De lui, on ne sait rien. Si ce n'est, pour les plus avisés des mélomanes, qu'il eut du génie, y compris celui de son absence au monde, de la façon dont il se détacha progressivement, jusqu'à disparaître. En ces temps de société du spectacle, Carlos Kleiber, qui n'avait guère de goût pour la société et rejetait les impostures spectaculaires, n'a rien concédé, hormis à son art. Du monde, il ne voulut rien savoir, seulement diriger ses plus grands orchestres.
Parmi les échantillons d'humanité avec lesquels Carlos Kleiber ne fraya jamais, aucun peut-être ne lui était plus éloigné que celui d'homme politique. Aussi ne peut-on s'empêcher de voir comme une discrète ironie, le fait que, député, ancien ministre et candidat à la présidence de son mouvement politique, Bruno Le Maire ait choisi cette figure d'anachorète magnifique pour en faire le héros de son premier roman, Musique absolue ; le "puits d'ombre" autour duquel il tourne. Cela ne surprendra vraiment que ceux qui n'ont pas lu Des hommes d'Etat (Grasset, 2008), relation crépusculaire de ses deux ans passés à Matignon comme directeur de cabinet du Premier ministre Dominique de Villepin. Bien sûr, ces deux livres-là n'ont rien à voir, mais entrent en profonde résonance, identique leçon de ténèbres pour des temps épuisés.

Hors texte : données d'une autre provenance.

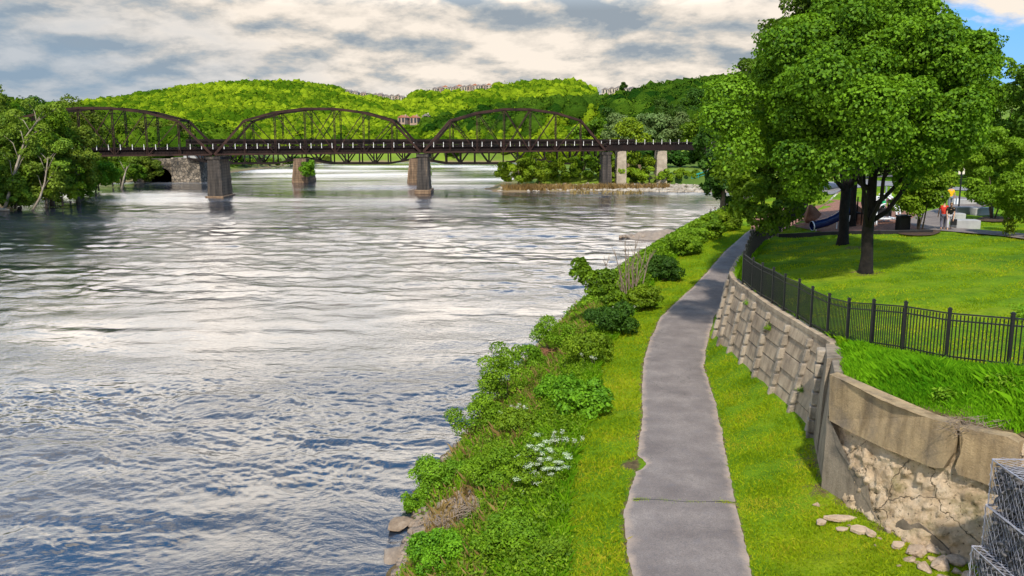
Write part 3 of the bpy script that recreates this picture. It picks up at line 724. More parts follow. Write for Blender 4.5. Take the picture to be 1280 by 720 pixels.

Musique absolue n'est pas un roman par défaut. Le Maire, pour son entrée dans la collection "L'infini", met en place un dispositif romanesque efficace. De nos jours, un journaliste français, fasciné par le génie et le mystère de Kleiber, se rend à Rome pour interroger un vieux violoniste homosexuel autrichien, qui fut parmi les proches du chef disparu. Celui-ci lui révélera le peu qu'on sache de sa vie, le confrontera aux impasses de son projet biographique et prendra les chemins de traverse d'une divagation personnelle aux allures de dépôt de bilan. Bruno Le Maire orchestre ce confessionnal avec une vraie jubilation. Son violoniste n'est pas si loin du professeur incarné par Burt Lancaster dans Violence et passion de Visconti, et son roman a parfois comme des échos de ceux du regretté Pierre-Jean Rémy. Chaque page y est comme un précis de désenchantement du monde et l'affirmation du primat de l'art.